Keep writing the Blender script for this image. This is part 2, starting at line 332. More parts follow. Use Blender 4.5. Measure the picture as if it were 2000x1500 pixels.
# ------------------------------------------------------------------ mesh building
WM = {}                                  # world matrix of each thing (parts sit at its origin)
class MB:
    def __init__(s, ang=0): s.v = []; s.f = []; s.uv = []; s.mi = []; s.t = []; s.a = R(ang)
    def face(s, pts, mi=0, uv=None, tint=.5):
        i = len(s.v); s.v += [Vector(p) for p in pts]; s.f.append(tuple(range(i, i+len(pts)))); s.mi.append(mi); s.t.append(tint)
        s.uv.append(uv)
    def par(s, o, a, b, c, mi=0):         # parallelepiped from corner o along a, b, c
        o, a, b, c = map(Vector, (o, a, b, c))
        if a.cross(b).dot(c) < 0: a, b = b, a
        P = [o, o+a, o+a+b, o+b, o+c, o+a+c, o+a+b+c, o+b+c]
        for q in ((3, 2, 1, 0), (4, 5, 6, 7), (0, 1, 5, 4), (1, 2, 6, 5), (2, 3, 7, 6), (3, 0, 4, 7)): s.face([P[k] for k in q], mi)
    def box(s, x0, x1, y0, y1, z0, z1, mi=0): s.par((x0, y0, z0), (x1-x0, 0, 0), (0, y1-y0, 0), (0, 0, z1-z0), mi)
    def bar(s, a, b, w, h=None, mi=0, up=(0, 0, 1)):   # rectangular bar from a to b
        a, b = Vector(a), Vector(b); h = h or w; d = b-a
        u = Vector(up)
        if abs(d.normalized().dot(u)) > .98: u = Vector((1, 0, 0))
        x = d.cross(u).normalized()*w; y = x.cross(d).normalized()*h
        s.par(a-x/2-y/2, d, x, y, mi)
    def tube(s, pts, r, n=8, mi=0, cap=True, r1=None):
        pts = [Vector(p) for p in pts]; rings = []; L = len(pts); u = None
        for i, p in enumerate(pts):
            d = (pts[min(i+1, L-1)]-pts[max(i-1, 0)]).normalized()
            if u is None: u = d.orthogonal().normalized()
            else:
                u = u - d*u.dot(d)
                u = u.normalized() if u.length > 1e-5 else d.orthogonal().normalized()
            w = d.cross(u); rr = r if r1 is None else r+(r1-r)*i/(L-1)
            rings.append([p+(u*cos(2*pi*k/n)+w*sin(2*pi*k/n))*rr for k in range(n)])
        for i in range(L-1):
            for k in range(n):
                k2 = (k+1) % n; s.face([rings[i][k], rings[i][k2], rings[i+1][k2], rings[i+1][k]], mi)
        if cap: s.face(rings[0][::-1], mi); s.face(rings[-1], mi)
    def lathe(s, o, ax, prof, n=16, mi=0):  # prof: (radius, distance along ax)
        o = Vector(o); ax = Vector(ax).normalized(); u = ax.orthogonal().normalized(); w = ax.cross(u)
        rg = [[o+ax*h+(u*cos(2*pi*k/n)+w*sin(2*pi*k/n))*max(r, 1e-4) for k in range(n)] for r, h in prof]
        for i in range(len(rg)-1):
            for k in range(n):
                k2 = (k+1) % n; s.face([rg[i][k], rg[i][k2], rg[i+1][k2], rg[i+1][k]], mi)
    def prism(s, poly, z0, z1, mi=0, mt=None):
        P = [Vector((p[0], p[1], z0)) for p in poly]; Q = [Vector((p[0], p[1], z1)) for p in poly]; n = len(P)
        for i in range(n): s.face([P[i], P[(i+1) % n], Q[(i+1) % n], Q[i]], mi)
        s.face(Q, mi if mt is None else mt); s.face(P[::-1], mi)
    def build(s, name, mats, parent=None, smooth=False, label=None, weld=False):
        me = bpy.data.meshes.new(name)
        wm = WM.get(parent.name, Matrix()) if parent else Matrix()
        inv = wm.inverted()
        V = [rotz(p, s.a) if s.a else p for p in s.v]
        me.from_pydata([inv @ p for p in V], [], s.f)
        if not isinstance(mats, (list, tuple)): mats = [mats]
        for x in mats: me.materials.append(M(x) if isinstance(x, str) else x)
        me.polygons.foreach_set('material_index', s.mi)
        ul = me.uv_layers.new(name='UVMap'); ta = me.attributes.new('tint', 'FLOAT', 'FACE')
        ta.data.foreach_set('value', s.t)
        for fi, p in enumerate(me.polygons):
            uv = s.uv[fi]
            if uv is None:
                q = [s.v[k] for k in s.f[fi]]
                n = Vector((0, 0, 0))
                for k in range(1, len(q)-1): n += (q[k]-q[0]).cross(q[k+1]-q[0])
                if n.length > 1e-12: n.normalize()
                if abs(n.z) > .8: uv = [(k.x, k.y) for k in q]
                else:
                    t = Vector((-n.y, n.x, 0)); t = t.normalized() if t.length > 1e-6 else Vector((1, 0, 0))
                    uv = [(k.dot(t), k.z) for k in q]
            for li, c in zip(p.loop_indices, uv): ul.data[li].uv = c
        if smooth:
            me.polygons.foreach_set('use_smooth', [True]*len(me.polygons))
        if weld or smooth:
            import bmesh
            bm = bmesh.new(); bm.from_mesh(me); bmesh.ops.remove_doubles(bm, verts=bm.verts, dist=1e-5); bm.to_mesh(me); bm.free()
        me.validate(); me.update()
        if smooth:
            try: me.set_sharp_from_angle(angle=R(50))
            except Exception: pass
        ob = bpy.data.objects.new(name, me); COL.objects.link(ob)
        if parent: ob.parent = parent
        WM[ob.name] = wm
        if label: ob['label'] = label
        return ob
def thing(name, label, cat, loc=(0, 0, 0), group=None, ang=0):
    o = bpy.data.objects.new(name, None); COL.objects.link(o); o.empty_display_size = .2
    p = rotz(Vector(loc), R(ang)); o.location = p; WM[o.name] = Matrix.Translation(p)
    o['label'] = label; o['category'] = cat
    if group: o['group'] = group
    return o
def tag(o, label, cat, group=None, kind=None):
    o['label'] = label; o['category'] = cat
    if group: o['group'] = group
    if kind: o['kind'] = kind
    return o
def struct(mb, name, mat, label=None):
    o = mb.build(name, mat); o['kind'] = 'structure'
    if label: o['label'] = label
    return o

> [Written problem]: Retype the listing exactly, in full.

> [Correct response]:
Keep writing the Blender script for this image. This is part 2, starting at line 332. More parts follow. Use Blender 4.5. Measure the picture as if it were 2000x1500 pixels.
# ------------------------------------------------------------------ mesh building
WM = {}                                  # world matrix of each thing (parts sit at its origin)
class MB:
    def __init__(s, ang=0): s.v = []; s.f = []; s.uv = []; s.mi = []; s.t = []; s.a = R(ang)
    def face(s, pts, mi=0, uv=None, tint=.5):
        i = len(s.v); s.v += [Vector(p) for p in pts]; s.f.append(tuple(range(i, i+len(pts)))); s.mi.append(mi); s.t.append(tint)
        s.uv.append(uv)
    def par(s, o, a, b, c, mi=0):         # parallelepiped from corner o along a, b, c
        o, a, b, c = map(Vector, (o, a, b, c))
        if a.cross(b).dot(c) < 0: a, b = b, a
        P = [o, o+a, o+a+b, o+b, o+c, o+a+c, o+a+b+c, o+b+c]
        for q in ((3, 2, 1, 0), (4, 5, 6, 7), (0, 1, 5, 4), (1, 2, 6, 5), (2, 3, 7, 6), (3, 0, 4, 7)): s.face([P[k] for k in q], mi)
    def box(s, x0, x1, y0, y1, z0, z1, mi=0): s.par((x0, y0, z0), (x1-x0, 0, 0), (0, y1-y0, 0), (0, 0, z1-z0), mi)
    def bar(s, a, b, w, h=None, mi=0, up=(0, 0, 1)):   # rectangular bar from a to b
        a, b = Vector(a), Vector(b); h = h or w; d = b-a
        u = Vector(up)
        if abs(d.normalized().dot(u)) > .98: u = Vector((1, 0, 0))
        x = d.cross(u).normalized()*w; y = x.cross(d).normalized()*h
        s.par(a-x/2-y/2, d, x, y, mi)
    def tube(s, pts, r, n=8, mi=0, cap=True, r1=None):
        pts = [Vector(p) for p in pts]; rings = []; L = len(pts); u = None
        for i, p in enumerate(pts):
            d = (pts[min(i+1, L-1)]-pts[max(i-1, 0)]).normalized()
            if u is None: u = d.orthogonal().normalized()
            else:
                u = u - d*u.dot(d)
                u = u.normalized() if u.length > 1e-5 else d.orthogonal().normalized()
            w = d.cross(u); rr = r if r1 is None else r+(r1-r)*i/(L-1)
            rings.append([p+(u*cos(2*pi*k/n)+w*sin(2*pi*k/n))*rr for k in range(n)])
        for i in range(L-1):
            for k in range(n):
                k2 = (k+1) % n; s.face([rings[i][k], rings[i][k2], rings[i+1][k2], rings[i+1][k]], mi)
        if cap: s.face(rings[0][::-1], mi); s.face(rings[-1], mi)
    def lathe(s, o, ax, prof, n=16, mi=0):  # prof: (radius, distance along ax)
        o = Vector(o); ax = Vector(ax).normalized(); u = ax.orthogonal().normalized(); w = ax.cross(u)
        rg = [[o+ax*h+(u*cos(2*pi*k/n)+w*sin(2*pi*k/n))*max(r, 1e-4) for k in range(n)] for r, h in prof]
        for i in range(len(rg)-1):
            for k in range(n):
                k2 = (k+1) % n; s.face([rg[i][k], rg[i][k2], rg[i+1][k2], rg[i+1][k]], mi)
    def prism(s, poly, z0, z1, mi=0, mt=None):
        P = [Vector((p[0], p[1], z0)) for p in poly]; Q = [Vector((p[0], p[1], z1)) for p in poly]; n = len(P)
        for i in range(n): s.face([P[i], P[(i+1) % n], Q[(i+1) % n], Q[i]], mi)
        s.face(Q, mi if mt is None else mt); s.face(P[::-1], mi)
    def build(s, name, mats, parent=None, smooth=False, label=None, weld=False):
        me = bpy.data.meshes.new(name)
        wm = WM.get(parent.name, Matrix()) if parent else Matrix()
        inv = wm.inverted()
        V = [rotz(p, s.a) if s.a else p for p in s.v]
        me.from_pydata([inv @ p for p in V], [], s.f)
        if not isinstance(mats, (list, tuple)): mats = [mats]
        for x in mats: me.materials.append(M(x) if isinstance(x, str) else x)
        me.polygons.foreach_set('material_index', s.mi)
        ul = me.uv_layers.new(name='UVMap'); ta = me.attributes.new('tint', 'FLOAT', 'FACE')
        ta.data.foreach_set('value', s.t)
        for fi, p in enumerate(me.polygons):
            uv = s.uv[fi]
            if uv is None:
                q = [s.v[k] for k in s.f[fi]]
                n = Vector((0, 0, 0))
                for k in range(1, len(q)-1): n += (q[k]-q[0]).cross(q[k+1]-q[0])
                if n.length > 1e-12: n.normalize()
                if abs(n.z) > .8: uv = [(k.x, k.y) for k in q]
                else:
                    t = Vector((-n.y, n.x, 0)); t = t.normalized() if t.length > 1e-6 else Vector((1, 0, 0))
                    uv = [(k.dot(t), k.z) for k in q]
            for li, c in zip(p.loop_indices, uv): ul.data[li].uv = c
        if smooth:
            me.polygons.foreach_set('use_smooth', [True]*len(me.polygons))
        if weld or smooth:
            import bmesh
            bm = bmesh.new(); bm.from_mesh(me); bmesh.ops.remove_doubles(bm, verts=bm.verts, dist=1e-5); bm.to_mesh(me); bm.free()
        me.validate(); me.update()
        if smooth:
            try: me.set_sharp_from_angle(angle=R(50))
            except Exception: pass
        ob = bpy.data.objects.new(name, me); COL.objects.link(ob)
        if parent: ob.parent = parent
        WM[ob.name] = wm
        if label: ob['label'] = label
        return ob
def thing(name, label, cat, loc=(0, 0, 0), group=None, ang=0):
    o = bpy.data.objects.new(name, None); COL.objects.link(o); o.empty_display_size = .2
    p = rotz(Vector(loc), R(ang)); o.location = p; WM[o.name] = Matrix.Translation(p)
    o['label'] = label; o['category'] = cat
    if group: o['group'] = group
    return o
def tag(o, label, cat, group=None, kind=None):
    o['label'] = label; o['category'] = cat
    if group: o['group'] = group
    if kind: o['kind'] = kind
    return o
def struct(mb, name, mat, label=None):
    o = mb.build(name, mat); o['kind'] = 'structure'
    if label: o['label'] = label
    return o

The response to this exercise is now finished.